Provided material –
★ ★ ★

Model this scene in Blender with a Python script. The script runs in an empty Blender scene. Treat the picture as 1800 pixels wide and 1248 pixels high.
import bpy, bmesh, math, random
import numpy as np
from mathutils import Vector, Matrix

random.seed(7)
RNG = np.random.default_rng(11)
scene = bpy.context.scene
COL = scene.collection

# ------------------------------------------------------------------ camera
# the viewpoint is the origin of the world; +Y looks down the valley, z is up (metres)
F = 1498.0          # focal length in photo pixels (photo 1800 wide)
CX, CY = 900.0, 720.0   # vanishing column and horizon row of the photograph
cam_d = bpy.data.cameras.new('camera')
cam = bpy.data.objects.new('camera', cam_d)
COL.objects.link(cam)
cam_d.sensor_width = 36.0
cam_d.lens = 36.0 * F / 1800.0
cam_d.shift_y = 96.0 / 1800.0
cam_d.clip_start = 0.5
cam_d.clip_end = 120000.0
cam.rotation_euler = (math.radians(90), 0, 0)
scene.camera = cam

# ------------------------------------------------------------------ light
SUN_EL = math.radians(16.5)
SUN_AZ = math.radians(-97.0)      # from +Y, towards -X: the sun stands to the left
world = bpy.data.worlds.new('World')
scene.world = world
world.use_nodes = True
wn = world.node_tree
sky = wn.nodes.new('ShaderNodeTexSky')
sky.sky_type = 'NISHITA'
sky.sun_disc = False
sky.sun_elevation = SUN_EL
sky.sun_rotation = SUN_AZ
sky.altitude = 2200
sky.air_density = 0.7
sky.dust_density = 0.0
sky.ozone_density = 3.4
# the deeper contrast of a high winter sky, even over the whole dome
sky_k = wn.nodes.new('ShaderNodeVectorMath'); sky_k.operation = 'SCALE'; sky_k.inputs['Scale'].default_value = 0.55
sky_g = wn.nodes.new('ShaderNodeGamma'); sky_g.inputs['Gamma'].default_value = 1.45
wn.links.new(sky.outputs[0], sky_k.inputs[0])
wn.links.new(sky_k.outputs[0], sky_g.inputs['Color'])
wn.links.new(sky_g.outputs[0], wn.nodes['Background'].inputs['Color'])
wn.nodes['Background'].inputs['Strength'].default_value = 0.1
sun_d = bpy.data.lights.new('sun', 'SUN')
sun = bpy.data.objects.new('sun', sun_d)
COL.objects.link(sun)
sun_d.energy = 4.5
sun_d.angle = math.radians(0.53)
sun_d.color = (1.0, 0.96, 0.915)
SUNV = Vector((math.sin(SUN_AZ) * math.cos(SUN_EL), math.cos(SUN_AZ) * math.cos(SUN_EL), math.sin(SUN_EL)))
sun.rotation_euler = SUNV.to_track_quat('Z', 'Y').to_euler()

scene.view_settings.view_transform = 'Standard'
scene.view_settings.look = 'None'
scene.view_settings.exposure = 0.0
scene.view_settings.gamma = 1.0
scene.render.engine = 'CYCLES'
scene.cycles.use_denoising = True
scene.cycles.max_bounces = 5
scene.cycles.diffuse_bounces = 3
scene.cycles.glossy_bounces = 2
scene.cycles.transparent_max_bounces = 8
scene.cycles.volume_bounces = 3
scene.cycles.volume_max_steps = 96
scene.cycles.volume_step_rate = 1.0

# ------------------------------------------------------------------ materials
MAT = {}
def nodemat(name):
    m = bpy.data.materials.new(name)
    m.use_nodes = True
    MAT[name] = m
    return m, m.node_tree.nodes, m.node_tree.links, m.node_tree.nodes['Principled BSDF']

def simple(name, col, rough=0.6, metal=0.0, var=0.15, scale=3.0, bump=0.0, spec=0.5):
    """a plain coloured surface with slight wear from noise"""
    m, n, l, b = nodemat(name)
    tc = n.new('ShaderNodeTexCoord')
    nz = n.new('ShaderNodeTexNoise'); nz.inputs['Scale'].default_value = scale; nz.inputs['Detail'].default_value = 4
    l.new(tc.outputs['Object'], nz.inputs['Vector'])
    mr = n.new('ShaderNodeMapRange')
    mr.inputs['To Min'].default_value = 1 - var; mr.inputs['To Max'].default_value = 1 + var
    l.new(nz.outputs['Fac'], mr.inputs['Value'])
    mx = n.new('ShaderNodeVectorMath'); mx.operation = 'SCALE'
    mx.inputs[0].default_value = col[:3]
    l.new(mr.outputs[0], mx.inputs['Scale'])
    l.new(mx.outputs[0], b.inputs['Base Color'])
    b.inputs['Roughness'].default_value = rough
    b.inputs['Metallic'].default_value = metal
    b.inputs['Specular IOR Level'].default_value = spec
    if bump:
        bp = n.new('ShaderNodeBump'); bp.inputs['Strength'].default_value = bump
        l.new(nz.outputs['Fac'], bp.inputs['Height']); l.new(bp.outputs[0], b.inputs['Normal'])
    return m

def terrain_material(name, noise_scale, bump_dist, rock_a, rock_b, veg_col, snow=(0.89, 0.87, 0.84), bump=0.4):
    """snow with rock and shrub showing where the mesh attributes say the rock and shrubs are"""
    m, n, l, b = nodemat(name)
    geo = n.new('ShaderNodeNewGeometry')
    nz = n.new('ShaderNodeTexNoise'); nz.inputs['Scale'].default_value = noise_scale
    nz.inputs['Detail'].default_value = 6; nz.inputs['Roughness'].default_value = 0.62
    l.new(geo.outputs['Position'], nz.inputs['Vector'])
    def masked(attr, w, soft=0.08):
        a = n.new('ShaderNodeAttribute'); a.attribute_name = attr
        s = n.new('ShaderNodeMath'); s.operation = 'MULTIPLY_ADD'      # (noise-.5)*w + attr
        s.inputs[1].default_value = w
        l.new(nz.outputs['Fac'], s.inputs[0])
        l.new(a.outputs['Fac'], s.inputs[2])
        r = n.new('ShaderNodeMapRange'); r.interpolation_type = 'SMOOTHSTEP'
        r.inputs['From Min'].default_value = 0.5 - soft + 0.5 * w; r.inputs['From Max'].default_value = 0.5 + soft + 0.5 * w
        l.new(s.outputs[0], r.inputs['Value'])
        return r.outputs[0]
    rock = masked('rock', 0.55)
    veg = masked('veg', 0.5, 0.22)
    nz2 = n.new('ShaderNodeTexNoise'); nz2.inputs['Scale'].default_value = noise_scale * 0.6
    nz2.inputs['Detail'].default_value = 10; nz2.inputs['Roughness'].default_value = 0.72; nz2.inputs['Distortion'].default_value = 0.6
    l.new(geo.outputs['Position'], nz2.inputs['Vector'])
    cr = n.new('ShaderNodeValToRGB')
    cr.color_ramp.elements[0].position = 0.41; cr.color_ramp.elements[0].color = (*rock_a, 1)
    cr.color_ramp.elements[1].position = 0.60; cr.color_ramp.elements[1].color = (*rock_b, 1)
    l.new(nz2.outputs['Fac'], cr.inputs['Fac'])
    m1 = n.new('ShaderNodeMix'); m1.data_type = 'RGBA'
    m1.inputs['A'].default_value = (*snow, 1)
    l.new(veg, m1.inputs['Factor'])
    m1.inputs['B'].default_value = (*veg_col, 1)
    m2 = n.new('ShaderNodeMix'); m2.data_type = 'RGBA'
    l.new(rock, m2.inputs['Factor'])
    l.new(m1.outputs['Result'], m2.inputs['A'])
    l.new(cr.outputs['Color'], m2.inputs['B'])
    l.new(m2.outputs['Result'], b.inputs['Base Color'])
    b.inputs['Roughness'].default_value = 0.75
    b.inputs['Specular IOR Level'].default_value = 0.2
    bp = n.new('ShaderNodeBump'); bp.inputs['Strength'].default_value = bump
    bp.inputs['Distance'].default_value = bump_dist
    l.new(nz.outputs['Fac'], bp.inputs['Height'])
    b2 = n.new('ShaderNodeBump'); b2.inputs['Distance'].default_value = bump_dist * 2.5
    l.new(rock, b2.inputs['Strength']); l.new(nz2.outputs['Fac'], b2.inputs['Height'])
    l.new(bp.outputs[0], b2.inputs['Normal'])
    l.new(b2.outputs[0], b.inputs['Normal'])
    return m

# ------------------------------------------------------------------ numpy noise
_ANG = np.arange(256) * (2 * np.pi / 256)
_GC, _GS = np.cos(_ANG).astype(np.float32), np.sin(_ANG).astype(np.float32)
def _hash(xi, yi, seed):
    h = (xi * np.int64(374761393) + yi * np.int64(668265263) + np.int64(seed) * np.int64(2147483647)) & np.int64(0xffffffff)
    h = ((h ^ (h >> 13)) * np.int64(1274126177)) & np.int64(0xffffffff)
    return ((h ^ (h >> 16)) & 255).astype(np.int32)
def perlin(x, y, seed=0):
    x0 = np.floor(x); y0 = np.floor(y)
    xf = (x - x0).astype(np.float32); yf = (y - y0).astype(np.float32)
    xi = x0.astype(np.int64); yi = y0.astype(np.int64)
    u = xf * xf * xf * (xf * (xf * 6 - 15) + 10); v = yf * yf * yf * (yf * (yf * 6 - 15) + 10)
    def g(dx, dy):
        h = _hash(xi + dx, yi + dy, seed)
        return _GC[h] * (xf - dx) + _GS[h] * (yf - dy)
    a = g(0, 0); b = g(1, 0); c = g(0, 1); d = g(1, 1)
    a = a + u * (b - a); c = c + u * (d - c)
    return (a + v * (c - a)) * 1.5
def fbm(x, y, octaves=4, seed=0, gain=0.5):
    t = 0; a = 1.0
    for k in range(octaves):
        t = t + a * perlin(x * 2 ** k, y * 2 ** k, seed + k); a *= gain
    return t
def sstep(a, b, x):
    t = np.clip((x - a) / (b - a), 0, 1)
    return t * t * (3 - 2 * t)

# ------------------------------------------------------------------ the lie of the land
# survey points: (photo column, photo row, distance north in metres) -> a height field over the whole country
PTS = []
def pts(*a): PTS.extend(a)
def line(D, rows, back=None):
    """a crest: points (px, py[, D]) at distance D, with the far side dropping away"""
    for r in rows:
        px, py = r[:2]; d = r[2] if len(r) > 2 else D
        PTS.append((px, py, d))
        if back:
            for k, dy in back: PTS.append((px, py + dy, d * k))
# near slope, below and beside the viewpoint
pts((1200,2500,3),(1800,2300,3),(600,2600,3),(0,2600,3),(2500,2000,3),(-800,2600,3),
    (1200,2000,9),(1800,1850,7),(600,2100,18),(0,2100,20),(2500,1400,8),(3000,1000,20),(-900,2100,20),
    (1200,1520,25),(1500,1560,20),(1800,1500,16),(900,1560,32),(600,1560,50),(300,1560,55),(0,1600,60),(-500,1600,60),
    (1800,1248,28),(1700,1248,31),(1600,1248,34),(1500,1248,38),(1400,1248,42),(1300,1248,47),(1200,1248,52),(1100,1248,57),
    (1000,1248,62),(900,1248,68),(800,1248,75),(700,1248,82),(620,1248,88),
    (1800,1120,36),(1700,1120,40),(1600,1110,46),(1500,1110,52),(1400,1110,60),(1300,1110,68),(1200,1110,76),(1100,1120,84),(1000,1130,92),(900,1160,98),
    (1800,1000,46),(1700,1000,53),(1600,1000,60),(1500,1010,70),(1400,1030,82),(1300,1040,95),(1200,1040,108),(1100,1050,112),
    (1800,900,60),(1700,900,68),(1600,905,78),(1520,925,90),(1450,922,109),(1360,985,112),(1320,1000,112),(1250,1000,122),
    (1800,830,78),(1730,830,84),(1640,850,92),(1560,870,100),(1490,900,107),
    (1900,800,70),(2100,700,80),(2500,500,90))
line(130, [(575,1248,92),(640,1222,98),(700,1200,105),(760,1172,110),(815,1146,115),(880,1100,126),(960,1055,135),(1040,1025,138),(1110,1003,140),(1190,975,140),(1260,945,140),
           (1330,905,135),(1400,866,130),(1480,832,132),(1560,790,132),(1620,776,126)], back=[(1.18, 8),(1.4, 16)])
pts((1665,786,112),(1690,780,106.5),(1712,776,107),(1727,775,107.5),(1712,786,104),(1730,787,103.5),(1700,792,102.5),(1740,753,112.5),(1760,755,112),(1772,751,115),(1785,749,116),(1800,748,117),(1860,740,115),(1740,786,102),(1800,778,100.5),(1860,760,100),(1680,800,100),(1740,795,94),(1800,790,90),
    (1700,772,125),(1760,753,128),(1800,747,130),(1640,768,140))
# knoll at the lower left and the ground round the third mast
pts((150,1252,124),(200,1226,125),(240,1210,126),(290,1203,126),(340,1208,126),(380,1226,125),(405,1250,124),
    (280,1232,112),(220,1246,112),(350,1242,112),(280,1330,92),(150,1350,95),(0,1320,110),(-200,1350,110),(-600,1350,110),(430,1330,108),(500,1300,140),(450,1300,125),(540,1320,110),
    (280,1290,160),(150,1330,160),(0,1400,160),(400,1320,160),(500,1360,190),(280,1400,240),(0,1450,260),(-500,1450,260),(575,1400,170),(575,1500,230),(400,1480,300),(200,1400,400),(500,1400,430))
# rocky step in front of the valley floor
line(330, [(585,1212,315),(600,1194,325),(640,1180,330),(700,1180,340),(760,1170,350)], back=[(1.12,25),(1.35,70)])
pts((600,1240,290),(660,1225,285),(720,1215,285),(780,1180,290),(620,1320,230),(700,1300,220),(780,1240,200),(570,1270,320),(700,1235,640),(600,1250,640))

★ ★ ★

Exercise brief – The lines from the top of the data above down to the line containing "scene.camera = cam" are to be copied exactly; no other line should appear.

Solution to this task –
Model this scene in Blender with a Python script. The script runs in an empty Blender scene. Treat the picture as 1800 pixels wide and 1248 pixels high.
import bpy, bmesh, math, random
import numpy as np
from mathutils import Vector, Matrix

random.seed(7)
RNG = np.random.default_rng(11)
scene = bpy.context.scene
COL = scene.collection

# ------------------------------------------------------------------ camera
# the viewpoint is the origin of the world; +Y looks down the valley, z is up (metres)
F = 1498.0          # focal length in photo pixels (photo 1800 wide)
CX, CY = 900.0, 720.0   # vanishing column and horizon row of the photograph
cam_d = bpy.data.cameras.new('camera')
cam = bpy.data.objects.new('camera', cam_d)
COL.objects.link(cam)
cam_d.sensor_width = 36.0
cam_d.lens = 36.0 * F / 1800.0
cam_d.shift_y = 96.0 / 1800.0
cam_d.clip_start = 0.5
cam_d.clip_end = 120000.0
cam.rotation_euler = (math.radians(90), 0, 0)
scene.camera = cam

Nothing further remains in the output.